_EXERCISE AIM_. Transcribe each record below word for word.

## start PROVIDED RECORDS

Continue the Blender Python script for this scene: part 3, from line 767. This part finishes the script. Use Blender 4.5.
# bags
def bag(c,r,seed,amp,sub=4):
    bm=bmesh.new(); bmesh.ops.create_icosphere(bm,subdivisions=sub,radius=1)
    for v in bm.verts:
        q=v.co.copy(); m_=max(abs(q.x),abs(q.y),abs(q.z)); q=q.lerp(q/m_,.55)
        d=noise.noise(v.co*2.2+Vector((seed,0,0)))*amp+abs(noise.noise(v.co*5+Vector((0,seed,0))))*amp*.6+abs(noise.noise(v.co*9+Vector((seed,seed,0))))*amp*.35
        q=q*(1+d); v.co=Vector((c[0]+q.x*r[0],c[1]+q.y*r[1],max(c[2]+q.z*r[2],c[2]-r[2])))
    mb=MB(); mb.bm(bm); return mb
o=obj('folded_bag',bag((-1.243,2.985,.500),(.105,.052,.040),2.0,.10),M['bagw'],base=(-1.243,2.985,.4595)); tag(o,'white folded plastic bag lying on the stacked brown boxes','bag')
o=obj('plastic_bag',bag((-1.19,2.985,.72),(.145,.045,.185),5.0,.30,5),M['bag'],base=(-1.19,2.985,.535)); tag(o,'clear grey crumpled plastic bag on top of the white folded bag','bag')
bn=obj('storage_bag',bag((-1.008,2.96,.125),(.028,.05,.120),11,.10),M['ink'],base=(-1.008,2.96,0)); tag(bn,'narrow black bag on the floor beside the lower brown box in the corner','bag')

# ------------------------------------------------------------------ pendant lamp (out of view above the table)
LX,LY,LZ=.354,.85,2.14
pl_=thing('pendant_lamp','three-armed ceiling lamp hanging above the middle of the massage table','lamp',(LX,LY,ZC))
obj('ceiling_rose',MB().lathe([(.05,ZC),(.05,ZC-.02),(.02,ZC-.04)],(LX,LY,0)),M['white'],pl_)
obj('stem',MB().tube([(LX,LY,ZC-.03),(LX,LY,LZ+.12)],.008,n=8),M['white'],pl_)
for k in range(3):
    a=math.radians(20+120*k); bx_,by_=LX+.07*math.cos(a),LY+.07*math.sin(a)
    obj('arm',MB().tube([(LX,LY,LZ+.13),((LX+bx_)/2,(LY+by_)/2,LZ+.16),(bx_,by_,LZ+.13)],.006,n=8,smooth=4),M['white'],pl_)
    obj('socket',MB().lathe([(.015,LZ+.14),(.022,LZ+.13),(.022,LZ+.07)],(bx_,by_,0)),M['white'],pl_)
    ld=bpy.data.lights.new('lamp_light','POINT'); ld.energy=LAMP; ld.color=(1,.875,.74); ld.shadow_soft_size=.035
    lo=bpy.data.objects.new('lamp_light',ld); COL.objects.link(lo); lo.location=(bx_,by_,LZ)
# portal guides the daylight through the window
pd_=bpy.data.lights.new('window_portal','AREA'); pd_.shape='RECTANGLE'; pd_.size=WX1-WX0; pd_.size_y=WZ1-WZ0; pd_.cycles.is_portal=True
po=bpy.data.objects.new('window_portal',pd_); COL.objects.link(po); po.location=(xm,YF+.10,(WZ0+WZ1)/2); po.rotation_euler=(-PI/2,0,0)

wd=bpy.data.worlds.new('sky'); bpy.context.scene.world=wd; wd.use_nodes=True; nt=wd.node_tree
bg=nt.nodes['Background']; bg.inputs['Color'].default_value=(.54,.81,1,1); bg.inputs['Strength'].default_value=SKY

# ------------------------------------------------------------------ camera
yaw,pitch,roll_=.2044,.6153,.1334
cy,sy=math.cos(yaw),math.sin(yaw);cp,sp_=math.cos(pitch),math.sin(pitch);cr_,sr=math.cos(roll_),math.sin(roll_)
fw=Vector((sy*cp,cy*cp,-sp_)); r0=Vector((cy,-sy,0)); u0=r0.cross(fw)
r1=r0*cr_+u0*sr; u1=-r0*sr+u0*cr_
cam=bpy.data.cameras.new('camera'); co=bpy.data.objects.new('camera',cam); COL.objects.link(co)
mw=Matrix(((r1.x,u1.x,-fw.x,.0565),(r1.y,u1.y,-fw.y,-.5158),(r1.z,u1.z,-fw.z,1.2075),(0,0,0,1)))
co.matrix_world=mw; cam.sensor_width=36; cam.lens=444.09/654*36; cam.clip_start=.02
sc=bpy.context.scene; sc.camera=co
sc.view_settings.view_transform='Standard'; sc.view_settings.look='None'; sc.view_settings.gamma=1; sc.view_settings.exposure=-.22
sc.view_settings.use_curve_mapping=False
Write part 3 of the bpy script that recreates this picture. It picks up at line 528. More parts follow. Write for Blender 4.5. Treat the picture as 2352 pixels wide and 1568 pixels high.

## end PROVIDED RECORDS

_SOLUTION FOR THIS EXERCISE_.
Continue the Blender Python script for this scene: part 3, from line 767. This part finishes the script. Use Blender 4.5.
# bags
def bag(c,r,seed,amp,sub=4):
    bm=bmesh.new(); bmesh.ops.create_icosphere(bm,subdivisions=sub,radius=1)
    for v in bm.verts:
        q=v.co.copy(); m_=max(abs(q.x),abs(q.y),abs(q.z)); q=q.lerp(q/m_,.55)
        d=noise.noise(v.co*2.2+Vector((seed,0,0)))*amp+abs(noise.noise(v.co*5+Vector((0,seed,0))))*amp*.6+abs(noise.noise(v.co*9+Vector((seed,seed,0))))*amp*.35
        q=q*(1+d); v.co=Vector((c[0]+q.x*r[0],c[1]+q.y*r[1],max(c[2]+q.z*r[2],c[2]-r[2])))
    mb=MB(); mb.bm(bm); return mb
o=obj('folded_bag',bag((-1.243,2.985,.500),(.105,.052,.040),2.0,.10),M['bagw'],base=(-1.243,2.985,.4595)); tag(o,'white folded plastic bag lying on the stacked brown boxes','bag')
o=obj('plastic_bag',bag((-1.19,2.985,.72),(.145,.045,.185),5.0,.30,5),M['bag'],base=(-1.19,2.985,.535)); tag(o,'clear grey crumpled plastic bag on top of the white folded bag','bag')
bn=obj('storage_bag',bag((-1.008,2.96,.125),(.028,.05,.120),11,.10),M['ink'],base=(-1.008,2.96,0)); tag(bn,'narrow black bag on the floor beside the lower brown box in the corner','bag')

# ------------------------------------------------------------------ pendant lamp (out of view above the table)
LX,LY,LZ=.354,.85,2.14
pl_=thing('pendant_lamp','three-armed ceiling lamp hanging above the middle of the massage table','lamp',(LX,LY,ZC))
obj('ceiling_rose',MB().lathe([(.05,ZC),(.05,ZC-.02),(.02,ZC-.04)],(LX,LY,0)),M['white'],pl_)
obj('stem',MB().tube([(LX,LY,ZC-.03),(LX,LY,LZ+.12)],.008,n=8),M['white'],pl_)
for k in range(3):
    a=math.radians(20+120*k); bx_,by_=LX+.07*math.cos(a),LY+.07*math.sin(a)
    obj('arm',MB().tube([(LX,LY,LZ+.13),((LX+bx_)/2,(LY+by_)/2,LZ+.16),(bx_,by_,LZ+.13)],.006,n=8,smooth=4),M['white'],pl_)
    obj('socket',MB().lathe([(.015,LZ+.14),(.022,LZ+.13),(.022,LZ+.07)],(bx_,by_,0)),M['white'],pl_)
    ld=bpy.data.lights.new('lamp_light','POINT'); ld.energy=LAMP; ld.color=(1,.875,.74); ld.shadow_soft_size=.035
    lo=bpy.data.objects.new('lamp_light',ld); COL.objects.link(lo); lo.location=(bx_,by_,LZ)
# portal guides the daylight through the window
pd_=bpy.data.lights.new('window_portal','AREA'); pd_.shape='RECTANGLE'; pd_.size=WX1-WX0; pd_.size_y=WZ1-WZ0; pd_.cycles.is_portal=True
po=bpy.data.objects.new('window_portal',pd_); COL.objects.link(po); po.location=(xm,YF+.10,(WZ0+WZ1)/2); po.rotation_euler=(-PI/2,0,0)

wd=bpy.data.worlds.new('sky'); bpy.context.scene.world=wd; wd.use_nodes=True; nt=wd.node_tree
bg=nt.nodes['Background']; bg.inputs['Color'].default_value=(.54,.81,1,1); bg.inputs['Strength'].default_value=SKY

# ------------------------------------------------------------------ camera
yaw,pitch,roll_=.2044,.6153,.1334
cy,sy=math.cos(yaw),math.sin(yaw);cp,sp_=math.cos(pitch),math.sin(pitch);cr_,sr=math.cos(roll_),math.sin(roll_)
fw=Vector((sy*cp,cy*cp,-sp_)); r0=Vector((cy,-sy,0)); u0=r0.cross(fw)
r1=r0*cr_+u0*sr; u1=-r0*sr+u0*cr_
cam=bpy.data.cameras.new('camera'); co=bpy.data.objects.new('camera',cam); COL.objects.link(co)
mw=Matrix(((r1.x,u1.x,-fw.x,.0565),(r1.y,u1.y,-fw.y,-.5158),(r1.z,u1.z,-fw.z,1.2075),(0,0,0,1)))
co.matrix_world=mw; cam.sensor_width=36; cam.lens=444.09/654*36; cam.clip_start=.02
sc=bpy.context.scene; sc.camera=co
sc.view_settings.view_transform='Standard'; sc.view_settings.look='None'; sc.view_settings.gamma=1; sc.view_settings.exposure=-.22
sc.view_settings.use_curve_mapping=False
Write part 3 of the bpy script that recreates this picture. It picks up at line 528. More parts follow. Write for Blender 4.5. Treat the picture as 2352 pixels wide and 1568 pixels high.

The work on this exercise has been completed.